El número de parados registrados en las oficinas de empleo se redujo durante 2016 en el monto récord de 420.487 personas. A su vez, la Seguridad Social ganó 540.655 afiliados, el mayor incremento de la última década. Los números son lo suficientemente incontestables como para enterrar cualquier tipo de demagógica reivindicación política acerca de la necesidad de enterrar los avances que introdujo la reforma laboral de 2012. Porque aun cuando siga existiendo mucho margen de mejora dentro del actual marco regulatorio español, la dirección de esa mejora no sigue las líneas maestras exigidas por la Oposición: no hay que encarecer el despido, sino permitir que éste sea negociado entre las partes del contrato; no hay que restablecer la negociación colectiva de carácter sectorial, sino descolgar por defecto a las pymes de estos convenios y reforzar la primacía de la negociación colectiva dentro de cada empresa.
La carta que esgrimen los partidos de la oposición para, pese a la marcha de la economía, exigir un retroceso tan clamoroso en la legislación laboral es que la precariedad se halla disparada a niveles insoportablemente altos.

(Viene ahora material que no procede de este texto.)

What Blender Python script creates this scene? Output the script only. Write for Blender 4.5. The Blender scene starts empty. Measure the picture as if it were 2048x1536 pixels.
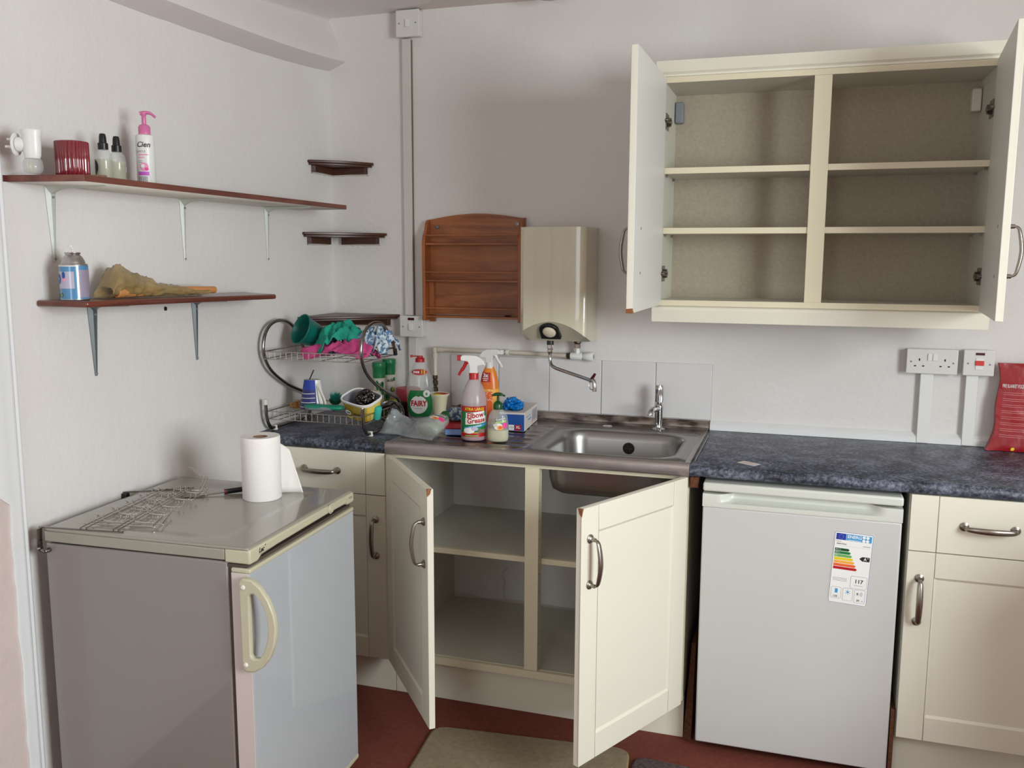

Y, ciertamente, la precariedad es demasiado elevada en España: nuestro país acumula una de las tasas de empleo temporal más altas de toda Europa. Pero el problema de la temporalidad no es nuevo: antes de la reforma laboral ya constituía un problema si cabe todavía mayor.
Uno de los datos más repetidos de cuantos conocimos el jueves y que presuntamente acreditarían ese escándalo de la creciente temporalidad es que sólo el 7,2% de los casi 1,7 millones de contratos firmados en diciembre fueron de carácter indefinido. La cifra, empero, suele ser malinterpretada en dos sentidos.
El primero en considerar que es anormalmente elevada. Basta con comprobar qué sucedía durante la crisis económica y antes de la reforma laboral para descubrir que no: en 2009, el 7,54% de todos los contratos firmados en diciembre fueron temporales; en 2010, el 7,83%; y en 2011, el 5,64% (es decir, incluso menos que en 2016 ya con la reforma laboral). Con tales guarismos no pretendo quitarle relevancia al porcentaje preocupantemente bajo de contratos indefinidos: tan sólo pretendo mostrar que la lacra no guarda relación directa con la reforma laboral.
El segundo sentido en el que se malinterpreta esta cifra es en su significado: que sólo el 7,2% de los nuevos contratos sean indefinidos no significa que sólo el 7,2% de los nuevos puestos de trabajo sean indefinidos. Por definición, la cifra de contratos temporales está sobrerrepresentada frente a la de contratos indefinidos dentro de los nuevos empleos generados. Por ejemplo, imaginemos que en una economía se crean en un mes dos puestos de trabajo: el primero se cubre con un contrato indefinido y el segundo con una concatenación de 30 contratos temporales (uno al día). En tal caso, durante ese mes se habrán suscrito 30 contratos temporales y uno indefinido: es decir, a pesar de que el 50% de los nuevos puestos de trabajo habrán sido indefinidos, sólo el 3% de los contratos lo serán.
En definitiva, España está creando empleo a un ritmo ilusionante, a pesar de que demasiados de esos empleos sean temporales. La temporalidad es un problema que es preciso atajar lo antes posible a través de una liberalización integral de nuestra legislación laboral. Ahora bien, por grave que sea el problema, no hay que tergiversar su verdadera magnitud inflándola ante la opinión pública para arañar demagogamente votos. Seamos honestos con las cifras y pongámonos manos a la obra para enmendar, con mucha más libertad económica, uno de los más graves defectos de nuestro mercado de trabajo.